Just look at what other refugees from communism have done for America. It's difficult to imagine Miami without its Cuban influence, Los Angeles without its Cambodian-owned donut shops, Orange County without Little Saigon, or New York without its Russian community. Beyond the moral arguments for letting millions escape communism and for weakening a tyrannical state, opening up to Chinese migrants just makes economic sense.

Unlike most immigration issues, this one has a serious shot at finding bipartisan support. Since 2016, Democrats have increasingly called for more open immigration laws, criticizing restrictive ones as inhumane. Republicans have taken a tougher stance, but they might make an exception this time: Worldwide, refugees from communism tend to gravitate toward conservative. In 2020, these communities in New York, Florida, and California strongly backed Donald Trump. That might increase the GOP's interest in letting in more immigrants from China, especially if many settle in swing states.

More important than any effect on partisan considerations, being open to more Chinese immigrants would be safer and more effective than Washington's current policy consensus. Antagonism presents a risk that the Beijing and Washington will stumble into a deadly, perhaps even nuclear, military conflict.

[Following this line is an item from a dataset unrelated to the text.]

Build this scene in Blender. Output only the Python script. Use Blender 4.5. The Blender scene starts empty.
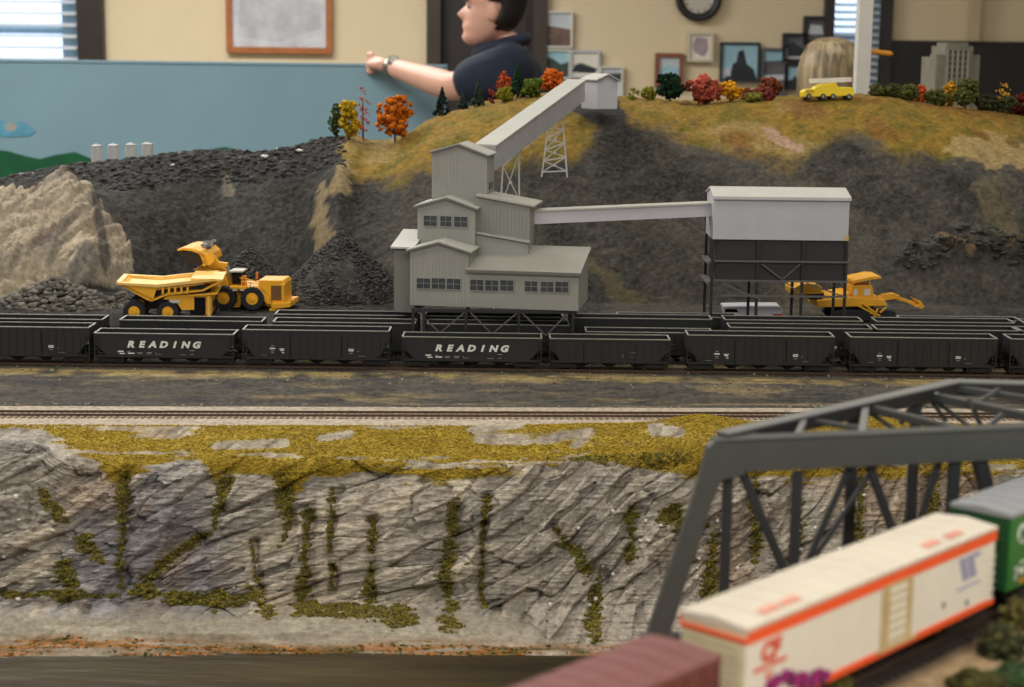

The U.S. might not win a conventional war. And even if it did, its victory might not be complete enough to keep China from emerging as a global power. A war could also entrench the world into two competing camps, cementing China's sphere of influence instead of breaking it. Even a complete victory for the U.S. could be pyrrhic. It might leave the economy in ruins or cause so much loss of life that the U.S. is worse off than before.

If officials really want to get tough on China, the most effective thing to do is to lower the drawbridge for people fleeing the CCP's totalitarian grip. This would not only weaken the regime in Beijing. It would benefit the U.S., have potential bipartisan appeal, and carry low risks of escalation.